Sur le moyen, pris en sa seconde branche

Enoncé du moyen

3. M. [V] [U] et la société Step 1261 font grief à l'arrêt de déclarer irrecevable leur demande en référé-injonction, alors « que la requête en référé tendant à ce qu'il soit enjoint sous astreinte au dirigeant de toute personne morale de procéder au dépôt des pièces et actes au registre du commerce et des sociétés auquel celle-ci est tenue par des dispositions législatives ou réglementaires, qui ne tend pas en tant que telle à la reconnaissance d'une créance ou d'un droit de propriété, n'est pas soumise à un délai de prescription ; qu'en soumettant à la prescription de droit commercial la requête formée par M. [V] [U] et la société Step 1261 visant à la régularisation de la publicité des statuts déposés au registre du commerce et des sociétés du tribunal de commerce de Bayonne, la cour d'appel a violé par fausse application l'article L. 110-4 du code de commerce. »

Réponse de la Cour

4. La cour d'appel n'ayant pas jugé que l'action était soumise à la prescription prévue à l'article L. 110-4 du code de commerce, le moyen ne peut être accueilli.

Mais sur le moyen, pris en sa première branche

Enoncé du moyen

5. M. [V] [U] et la société Step 1261 font le même grief à l'arrêt, alors « que la requête en référé tendant à ce qu'il soit enjoint sous astreinte au dirigeant de toute personne morale de procéder au dépôt des pièces et actes au registre du commerce et des sociétés auquel celle-ci est tenue par des dispositions législatives ou réglementaires, qui ne tend pas en tant que telle à la reconnaissance d'une créance ou d'un droit de propriété, n'est pas soumise à un délai de prescription ; qu'en soumettant à la prescription de droit commun la requête formée par M. [V] [U] et la société Step 1261 visant à la régularisation de la publicité des statuts déposés au registre du commerce et des sociétés du tribunal de commerce de Bayonne, la cour d'appel a violé par fausse application l'article 2224 du code civil. »

Réponse de la Cour

Vu les articles 2224 du code civil, L. 123-1, L. 123-5-1 et R. 123-105 du code de commerce :

6. Selon le premier de ces textes, les actions personnelles ou mobilières se prescrivent par cinq ans à compter du jour où le titulaire d'un droit a connu ou aurait dû connaître les faits lui permettant de l'exercer.

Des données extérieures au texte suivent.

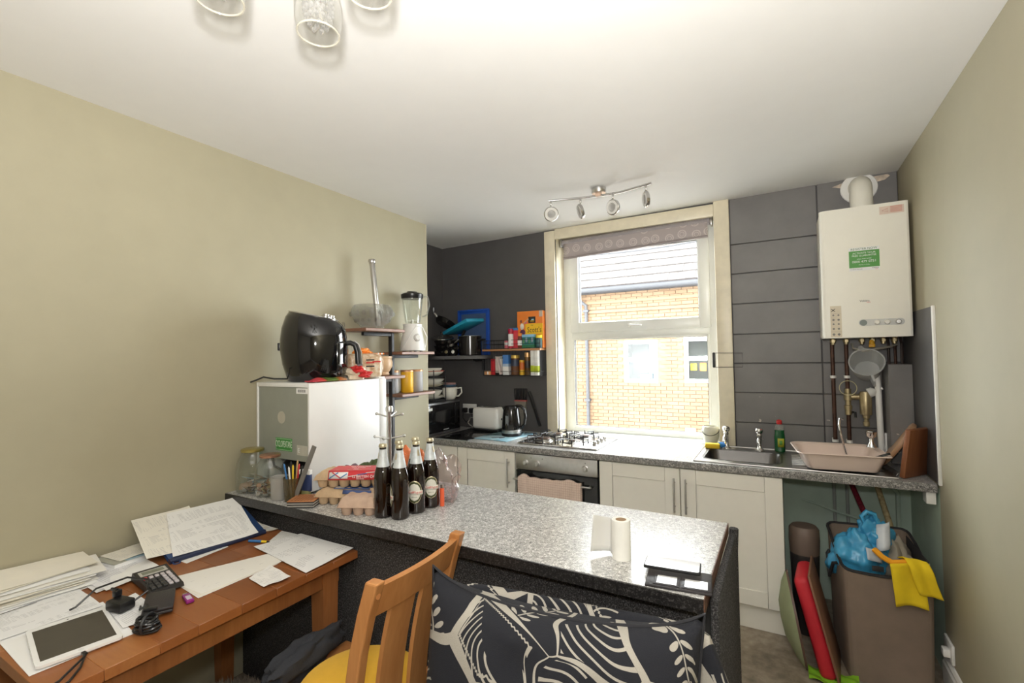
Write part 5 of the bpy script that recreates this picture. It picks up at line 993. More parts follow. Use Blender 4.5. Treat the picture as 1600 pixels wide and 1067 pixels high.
bag1 = crumple(.115, .105, .13, 42, .22, 64); folds(bag1, .16, 13); obj('bag', bag1, BLP, bgb, loc=(-.03, -.015, .11), sharp=False); bag2 = crumple(.075, .055, .10, 15, .28, 64); folds(bag2, .16, 15); obj('bag_neck', bag2, BLP, bgb, loc=(.05, .01, .205), sharp=False)
obj('carry_handle', B().tube([(.015, .0, .275), (.0, 0, .31), (.022, 0, .335), (.055, 0, .325), (.065, 0, .275)], .011, 8), BLP, bgb)
pp_ = B(); pp_.grid(lambda u, v: (.035+.055*u+.02*v, -.072-.014*math.sin(u*3)+.055*v, .17+.11*v+.02*u), 8, 6); obj('pale_print', pp_, M('bag_print', (.55, .58, .62), .35), bgb, solid=.004)
p2_ = B(); p2_.grid(lambda u, v: (-.02+.06*u, -.125+.01*u+.02*v, .145-.015*u+.05*v), 6, 4); obj('pale_print', p2_, M('bag_print2', (.55, .58, .62), .35), bgb, solid=.004)
yc = thing('yellow_cloth', 'yellow cleaning cloth hanging over the front of the hamper', 'cloth', (.47, 2.80, .555), rz=math.radians(10)); YC = M('cloth_yellow', (.78, .56, .012), .9, bump=.3, bs=220); OC = M('cloth_orange', (.80, .34, .012), .9)
cl1 = B(); cl1.grid(lambda u, v: (-.085+.12*u+.015*v, -.052-.006*math.sin(u*6+v*2)-.004*v, .012-.185*v+.010*math.sin(u*3)), 14, 12); obj('lower_fold', cl1, YC, yc, solid=.004)
cl2 = B(); cl2.grid(lambda u, v: (-.040+.085*u+.055*v, -.005-.060*min(1, v*2.2)-.006*math.sin(u*8), .028+.016*math.sin(PI*min(1, v*1.6))-.135*max(0, v-.25)*1.3-.012*u), 14, 14); obj('upper_fold', cl2, YC, yc, solid=.004)
cl3 = B(); cl3.tube([(-.12, .02, .045), (-.10, -.01, .025), (-.07, -.035, .012), (-.03, -.04, .020), (.0, -.03, .022)], .013, 8); obj('orange_twist', cl3, OC, yc)
dm = thing('grey_cloth', 'white and beige cloth rolled down inside the hamper', 'cloth', (.44, 2.98, .42)); obj('bundle', crumple(.075, .09, .11, 61, .25), M('beige_bundle', (.32, .28, .22), .9), dm, loc=(0, 0, .08)); obj('white_edge', B().box((.055, -.04, .135), (.05, .03, .012), T(0, 0, 0, .4, 0, .5), bev=.004), PAPER, dm)
wb = thing('waste_bin', 'round black bin with taupe top standing at the back by the sink cupboard', 'bin', (.075, 3.09, .001)); obj('body', B().lathe([(.052, 0), (.056, .004), (.070, .42), (.070, .43), (0, .425)], 28), M('black_bin', (.025, .022, .022), .5), wb); obj('top_band', B().lathe([(.071, .43), (.074, .50), (.072, .560), (.060, .575), (0, .577)], 28), M('taupe_band', (.16, .115, .09), .5), wb)
st_ = thing('sage_tray', 'sage green cushioned lap tray standing on edge beside the sink cupboard', 'tray', (.045, 2.80, .004), rz=math.radians(4), ry=math.radians(-9))
b = B(); b.lathe([(0, -.06), (.07, -.055), (.15, -.025), (.19, 0), (.195, .006)], 32, Matrix.Translation((.0, .0, .20)) @ Matrix.Rotation(PI/2, 4, 'Y'), sx=1.12); obj('cushion', b, M('sage_cushion', (.27, .30, .17), .8), st_); obj('board', B().lathe([(.198, .004), (.198, .014), (0, .015)], 32, Matrix.Translation((.0, .0, .20)) @ Matrix.Rotation(PI/2, 4, 'Y'), sx=1.12), M('dark_rim', (.10, .055, .04), .5), st_)
rt_ = thing('red_tray', 'red cushioned lap tray with wooden board standing on edge left of the hamper', 'tray', (.186, 2.690, .012), rz=math.radians(-5), ry=math.radians(-13))
b = B(); b.b2((-.072, -.03, .0), (-.004, .22, .46), bev=.026, seg=4); obj('cushion', b, M('red_cushion', (.52, .018, .03), .6, bump=.15, bs=200), rt_); obj('board', B().b2((-.004, -.045, -.005), (.006, .235, .475), bev=.003), M('board_edge_brown', (.22, .11, .065), .5), rt_)
gcl = thing('green_cloth', 'lime green microfibre cloth crumpled on the floor under the red tray', 'cloth', (.165, 2.70, .001)); cg = B(); cg.slab(lambda u, v: (-.10+.20*u, -.06+.11*v, .008+.010*math.sin(u*11+v*3)*math.sin(v*7+1)+.004), .004, 24, 14); obj('cloth', cg, M('lime_cloth', (.22, .46, .015), .95, bump=.5, bs=300), gcl)
wb2 = [thing('white_dish', ['white dish on the floor in front of the hamper', 'second white dish behind it, nearer the skirting board'][i], 'dish', ((.40, .49)[i], (2.700, 2.722)[i], .001)) for i in range(2)]
for d_ in wb2: obj('dish', B().lathe([(.025, 0), (.03, .003), (.048, .022), (.046, .023), (.028, .006), (0, .005)], 28), CER, d_)
for lab, a, c_, r, mt in (('dark red glittery broom handle leaning under the worktop', (.300, 3.40, .835), (.415, 3.14, .50), .014, M('glitter_red', (.16, .012, .025), .3, var=.6, vs=160)), ('straw coloured wrapped handle leaning under the worktop', (.43, 3.40, .835), (.50, 3.16, .47), .014, M('straw_wrap', (.38, .30, .16), .8, var=.35, vs=60))): tag(obj('broom_handle', B().cyl((0, 0, 0), (a[0]-c_[0], a[1]-c_[1], a[2]-c_[2]), r, 12), mt, loc=c_), lab, 'handle')
for i, x in enumerate((.252, .318)): tag(obj('service_pipe', B().cyl((0, 0, 0), (0, 0, .855), .0095, 10), M('painted_pipe', (.35, .37, .35), .5), loc=(x, 3.53, .002)), ['left of two thin grey pipes on the mint wall', 'right of two thin grey pipes on the mint wall'][i], 'pipe')
tag(obj('service_pipe', B().tube([(.08, 3.535, .60), (.15, 3.53, .585), (.24, 3.51, .56), (.40, 3.51, .52)], .007, 8), MINT), 'mint-painted cable sloping across the wall under the worktop', 'pipe'); tag(obj('service_pipe', B().tube([(.03, 3.50, .79), (.10, 3.51, .825), (.30, 3.51, .80), (.50, 3.50, .775), (.56, 3.53, .70), (.56, 3.535, .40)], .012, 8), MINT), 'mint-painted pipe bending down in the corner under the worktop', 'pipe')
wso = thing('wall_socket', 'white plastic socket low on the right wall above the skirting', 'socket', (.621, 2.855, .185)); obj('plate', B().box((-.006, 0, 0), (.012, .12, .085), bev=.004), WHITEP, wso); obj('plug', B().box((-.022, -.02, -.005), (.03, .04, .035), bev=.006), WHITEP, wso)
# ---------------------------------------------------------------- blind, ceiling lights
rbn = thing('roller_blind', 'mauve grey patterned roller blind rolled up at the top of the window', 'blind', (-.985, 3.628, 2.400))
def blind_mat():
    t = NT('mauve_ring_fabric'); v = t.n('ShaderNodeTexVoronoi', {'voronoi_dimensions': '2D'}, i0=t.n('ShaderNodeMapping', i0=t.co(), Rotation=(PI/2, 0, 0), Scale=(11, 11, 11)).outputs[0], Scale=1.0, Randomness=.25)
    d = t.math('ABSOLUTE', t.math('SUBTRACT', v.outputs['Distance'], .30)); f = t.math('LESS_THAN', d, .045); d2 = t.math('LESS_THAN', t.math('ABSOLUTE', t.math('SUBTRACT', v.outputs['Distance'], .16)), .03); n = t.noise(60, 3)
    f = t.math('MULTIPLY', t.math('MAXIMUM', f, d2), t.math('ADD', n.outputs[0], .2)); t.base(t.mix(f, (.42, .37, .37), (.62, .57, .55))); t.set(Roughness=.8); return t.m
obj('roll', B().cyl((-.57, 0, .055), (.565, 0, .070), .026, 20), M('mauve_roll', (.36, .335, .355), .7), rbn); fb = B(); fb.grid(lambda u, v: (-.555+1.105*u, -.022+.0*v, -.075+.034*u+.145*v-.02*v*u), 24, 4); obj('fabric', fb, blind_mat(), rbn, solid=.002); obj('bottom_bar', B().cyl((-.555, -.022, -.075), (.55, -.022, -.041), .009, 10), M('mauve_bar', (.30, .26, .26), .7), rbn)
for x in (-.578, .574): obj('bracket', B().b2((x-.006, -.03, .02+(x > 0)*.015), (x+.006, .03, .095+(x > 0)*.005), bev=.003), STEEL, rbn)
SATIN = M('satin_chrome', (.62, .61, .60), .25, 1.0, var=.02); LED = M('lamp_diffuser', (.70, .69, .66), .4)
cs = thing('spotlight_bar', 'curved chrome ceiling spotlight bar with four ring heads above the window', 'ceiling light', (-.965, 2.835, 2.5705))
obj('canopy', B().lathe([(.042, -.034), (.045, -.030), (.045, 0), (0, 0)], 28), SATIN, cs); obj('pivot', B().box((0, -.01, -.045), (.034, .03, .024), bev=.004), M('peach_clip', (.70, .50, .38), .4), cs)
bar = [(-.305+.02*0, -.085, -.050), (-.23, -.055, -.047), (-.12, -.030, -.050), (0, -.012, -.052), (.12, .006, -.050), (.22, .0, -.042), (.325, -.012, -.036)]
obj('bar', B().tube(bar, .0075, 10), SATIN, cs)
for i, (x, y, z, a, tl_) in enumerate(((-.292, -.080, -.055, .55, .45), (-.112, -.028, -.055, -1.0, .30), (.088, -.001, -.055, -.35, .18), (.292, -.010, -.044, -1.05, .10))):
    hd_ = bpy.data.objects.new('spot_head', None); COL.objects.link(hd_); hd_.parent = cs; hd_.location = (x, y, z); obj('stem', B().cyl((0, 0, .01), (0, 0, -.036), .006, 8), SATIN, hd_)
    Mh = T(0, 0, -.080, a) @ Matrix.Rotation(PI/2+tl_, 4, 'X'); ring = B(); ring.lathe([(.024, -.010), (.044, -.010), (.047, -.006), (.047, .006), (.043, .010), (.024, .010), (.021, .006), (.021, -.006), (.024, -.010)], 32, Mh); obj('ring', ring, SATIN, hd_); obj('diffuser', B().lathe([(.026, .0095), (.026, .0125), (.041, .0125), (.041, .0095)], 32, Mh), LED, hd_)
pl_ = thing('pendant_light', 'chrome ceiling light with clear glass shades full of crystal drops, cut by the frame top', 'ceiling light', (-.843, .584, 2.576))
obj('canopy', B().lathe([(.0, -.05), (.03, -.05), (.06, -.03), (.065, 0), (0, 0)], 28), CHROME, pl_)
SHG = glass('shade_glass', (.955, .955, .945), .04, .9, .04, (.85, .84, .80)); CRY = NT('crystal'); _t = CRY.n('ShaderNodeBsdfTransparent', Color=(.88, .88, .88, 1)); _g = CRY.n('ShaderNodeBsdfGlossy', Roughness=.03); _l = CRY.n('ShaderNodeLayerWeight', Blend=.55); _m0 = CRY.n('ShaderNodeMixShader', i0=_l.outputs[1], i1=_t.outputs[0], i2=_g.outputs[0]); _dd = CRY.n('ShaderNodeBsdfTranslucent', Color=(1, 1, 1, 1)); _m = CRY.n('ShaderNodeMixShader', i0=.35, i1=_m0.outputs[0], i2=_dd.outputs[0]); CRY.t.links.new(_m.outputs[0], CRY.out.inputs[0])
bead = B(); bead.lathe([(0, -.008), (.005, -.003), (.005, .003), (0, .008)], 6, smooth=False); bead_me = None
for k in range(5):
    a = 2.05+k*2*PI/5; x, y = .168*math.cos(a), .168*math.sin(a)
    obj('arm', B().tube([(0, 0, -.04), (x*.4, y*.4, -.10), (x*.8, y*.8, -.12), (x, y, -.155)], .006, 8), CHROME, pl_)
    s_ = obj('shade', B().lathe([(.016, .055), (.034, .052), (.048, .030), (.0535, 0), (.052, -.035), (.047, -.060), (.0445, -.064), (.046, -.058), (.0505, -.035), (.052, 0), (.046, .029), (.033, .050)], 36), SHG, pl_, loc=(x, y, -.215)); obj('rim', B().tube([(.046*math.cos(q*PI/16), .046*math.sin(q*PI/16), -.063) for q in range(32)], .0022, 6, closed=True), glass('shade_rim', (.9, .88, .80), .05, 1.2, .30, (.80, .76, .66)), s_)
    obj('lamp_holder', B().lathe([(.006, .07), (.018, .062), (.018, .03), (.012, .02), (0, .02)], 16), CHROME, s_)
    bd_ = B()
    for j, (rr_, z) in enumerate(((.030, .018), (.031, .002), (.030, -.014), (.026, -.030), (.019, -.044))):
        nb = (14, 14, 14, 11, 7)[j]
        for q in range(nb): bd_.lathe([(0, -.0085), (.0055, -.003), (.0055, .003), (0, .0085)], 6, T(rr_*math.cos(q*2*PI/nb+j*.3), rr_*math.sin(q*2*PI/nb+j*.3), z), smooth=False)
    o = obj('crystal_drops', bd_, CRY.m, s_); o['kind'] = 'stuff'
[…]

7. Selon le deuxième, figurent au registre du commerce et des sociétés, pour être portés à la connaissance du public, les inscriptions et actes ou pièces déposés prévus par décret en Conseil d'Etat.

8. Selon le dernier, les actes, délibérations ou décisions modifiant les pièces déposées lors de la constitution d'une personne morale doivent être déposées au registre du commerce et des sociétés.

9. Cette obligation, destinée à l'information des tiers, perdure pendant toute la vie de la personne morale.

10. Il s'ensuit que l'action prévue à l'article L. 123-5-1 du code de commerce, qui permet à tout intéressé ou au ministère public d'obtenir du dirigeant d'une personne morale de procéder au dépôt des pièces prévues à l'article R. 123-105 du même code, n'est pas soumise au délai de prescription prévue par l'article 2224 du code civil.

11. Pour déclarer irrecevable comme prescrite l'action introduite le 21 novembre 2019 par M. [V] [U] et la société Step 1261, l'arrêt, après avoir retenu qu'elle est une action personnelle en ce qu'elle a pour objet de faire reconnaître l'existence d'un droit ou d'une obligation contre une personne, énonce qu'en l'absence de dispositions dérogatoires, le délai de prescription applicable est le délai de droit commun de cinq ans régissant la prescription des actions personnelles et mobilières, prévu à l'article 2224 du code civil, et retient qu'il a commencé à courir le 23 mars 1993, date de publication des statuts litigieux, dans la mesure où, depuis cette date, ils sont des documents publics opposables tant aux tiers qu'aux associés de la société Bakia.

12. En statuant ainsi, la cour d'appel a violé les textes susvisés.

PAR CES MOTIFS, la Cour :

CASSE ET ANNULE, en toutes ses dispositions, l'arrêt rendu le 20 mai 2021, entre les parties, par la cour d'appel de Pau ;

Remet l'affaire et les parties dans l'état où elles se trouvaient avant cet arrêt et les renvoie devant la cour d'appel de Bordeaux.